### STATED EXERCISE
Reproduce the material below line by line, beginning with its first line and ending with the line that contains "SEA_Z = -2.2"; leave out pictures.

### COLLECTED MATERIAL
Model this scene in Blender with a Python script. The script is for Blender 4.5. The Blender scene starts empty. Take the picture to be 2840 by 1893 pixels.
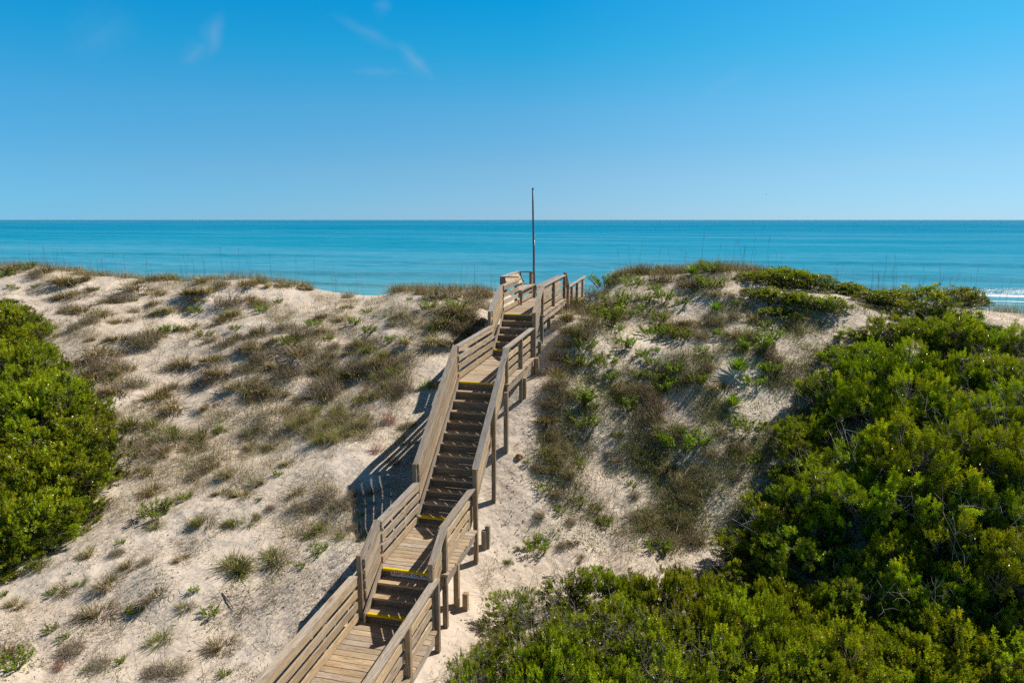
import bpy, math, random
import numpy as np
from mathutils import Vector
random.seed(7); RNG = np.random.default_rng(11)
S = bpy.context.scene; COL = S.collection
rad = math.radians

# ------------------------------------------------------------------ camera frame (used to find where things of the photo stand)
FPX, CAM = 1893.3, np.array([5.153, 0.0, 7.025])
PITCH, YAW = rad(10.1), rad(13.73)
_cy, _sy, _cp, _sp = math.cos(YAW), math.sin(YAW), math.cos(PITCH), math.sin(PITCH)
FW = np.array([-_sy*_cp, _cy*_cp, -_sp]); RT = np.array([_cy, _sy, 0.0]); UP = np.cross(RT, FW)
SUN_AZ, SUN_EL = rad(46.7), rad(48.3)
TOSUN = Vector((math.sin(SUN_AZ)*math.cos(SUN_EL), math.cos(SUN_AZ)*math.cos(SUN_EL), math.sin(SUN_EL)))
SEA_Z = -2.2

# ------------------------------------------------------------------ terrain height
_py = np.array([-400, -60, 0, 9, 11.5, 13.5, 17, 20.5, 24, 26.5, 28, 29.5, 32, 36, 42, 56, 74, 90, 160, 400.])
_pz = np.array([-.8, -.7, -.5, -.4, -.1, .5, 1.45, 2.5, 3.45, 3.95, 4.05, 3.85, 2.9, 1.2, -.3, -1.3, -2.15, -2.9, -5, -6.])
_fy = np.arange(-400, 400, .25); _fz = np.interp(_fy, _py, _pz); _k = np.exp(-.5*(np.arange(-8, 9)/3.)**2); _k /= _k.sum()
_fz = np.convolve(np.pad(_fz, 8, 'edge'), _k, 'valid')
def base_h(y): return np.interp(y, _fy, _fz)
CTRL = np.array([
 # trench beside the right-hand posts
 (1.25,6,-.5),(1.25,8,-.46),(1.25,10.5,-.42),(1.3,11.6,-.38),(1.35,13.4,-.02),(1.3,14.4,.56),(1.3,15.6,1.3),(1.3,17.7,2.25),(1.3,19.2,2.55),(1.25,20.2,3.1),(1.25,22.6,3.75),(1.3,25.5,3.5),(1.3,28,2.6),
 (.5,9,-.45),(.5,11,-.15),(.5,13,.2),(.4,15,.95),(.4,17.5,1.9),(.4,19.5,2.6),(.4,21,3.2),(.4,23,3.6),(.4,25.5,3.4),(.3,28,2.5),
 # left of the walkway
 (-.6,6,-.5),(-.5,8,-.45),(-.4,9.6,-.3),(-.6,11,.15),(-.9,12.1,.55),(-1.2,12.7,.68),(-1.6,13.4,.9),(-.9,14,.85),(-.8,16,1.15),(-.9,18,1.65),(-.8,19.5,2.2),(-.8,21,2.7),(-.7,23,2.95),(-.7,25.5,2.95),
 (-2,10,-.15),(-2,12,.5),(-2,13.4,.8),(-2,16,1.3),(-2,18,1.85),(-2,20,2.5),(-2,22,3.1),(-2,24,3.6),(-2.9,26,4.0),(-2.9,27.4,4.13),(-2.9,29,3.9),(-1.9,26.5,3.2),(-1.9,28.5,3.0),(-1.2,26.5,2.9),(-1.3,24,3.1),
 (-4,8,-.4),(-4,10,-.1),(-4,13,.5),(-4,16,1.6),(-4,18,2.5),(-4,20,3.5),(-4,22,4.15),(-3.9,24,4.3),
 (-5.3,24.3,4.2),(-7.2,24.3,4.0),(-8.7,24.3,4.15),(-11.4,24.3,4.42),(-14.7,24.3,4.5),(-18.2,24.3,4.55),(-21,24.3,4.75),(-24,24.3,4.9),(-30,24.3,4.9),
 (-7,22,3.7),(-9,22,3.75),(-12,22,3.85),(-7,17,2.0),(-10,17,2.0),(-14,17,2.1),(-18,18,2.5),(-8,12.5,.2),(-12,12.5,.3),(-16,13,.5),(-7,9,-.3),(-10,10,-.2),(-14,10,0.),(-22,20,3.4),
 # right hill
 (1.9,24.5,4.0),(2.5,24.5,4.55),(3.0,24.5,4.95),(4.1,24.5,5.2),(5.3,24.5,5.25),(7.1,24.5,5.25),(8.8,24.5,5.05),(11,24.5,4.75),(12.6,24.5,4.6),(14.4,24.5,4.1),(18,24.5,3.8),(24,24.5,3.8),(15,23,3.9),
 (1.75,15,.9),(1.8,16.5,1.75),(1.85,18,2.65),(1.8,20,3.55),(1.8,22,4.05),(2.3,14,.15),(2.4,16,1.6),(2.5,18,3.0),(2.5,20,4.0),(2.5,22,4.6),
 (3,12,-.35),(4,13,-.25),(4,15,.45),(4,17,1.85),(4,19,3.3),(4,21,4.35),(4,23,5.0),
 (6.5,12,-.35),(6.5,14,.1),(6.5,16,1.2),(6.5,18,2.5),(6.5,20,3.75),(6.5,22,4.65),(6.5,23.4,5.1),
 (9,11,-.35),(9,14,.5),(9,17,2.1),(9,20,3.6),(9,22,4.4),(12,11,-.3),(12,14,.8),(12,17,2.3),(12,20,3.5),(12,22.5,4.25),(16,13,.5),(16,17,2.2),(16,21,3.7),
 (4,9,-.5),(8,8,-.5),(3,6,-.5),(2.5,10,-.45),
], float)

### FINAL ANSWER
Model this scene in Blender with a Python script. The script is for Blender 4.5. The Blender scene starts empty. Take the picture to be 2840 by 1893 pixels.
import bpy, math, random
import numpy as np
from mathutils import Vector
random.seed(7); RNG = np.random.default_rng(11)
S = bpy.context.scene; COL = S.collection
rad = math.radians

# ------------------------------------------------------------------ camera frame (used to find where things of the photo stand)
FPX, CAM = 1893.3, np.array([5.153, 0.0, 7.025])
PITCH, YAW = rad(10.1), rad(13.73)
_cy, _sy, _cp, _sp = math.cos(YAW), math.sin(YAW), math.cos(PITCH), math.sin(PITCH)
FW = np.array([-_sy*_cp, _cy*_cp, -_sp]); RT = np.array([_cy, _sy, 0.0]); UP = np.cross(RT, FW)
SUN_AZ, SUN_EL = rad(46.7), rad(48.3)
TOSUN = Vector((math.sin(SUN_AZ)*math.cos(SUN_EL), math.cos(SUN_AZ)*math.cos(SUN_EL), math.sin(SUN_EL)))
SEA_Z = -2.2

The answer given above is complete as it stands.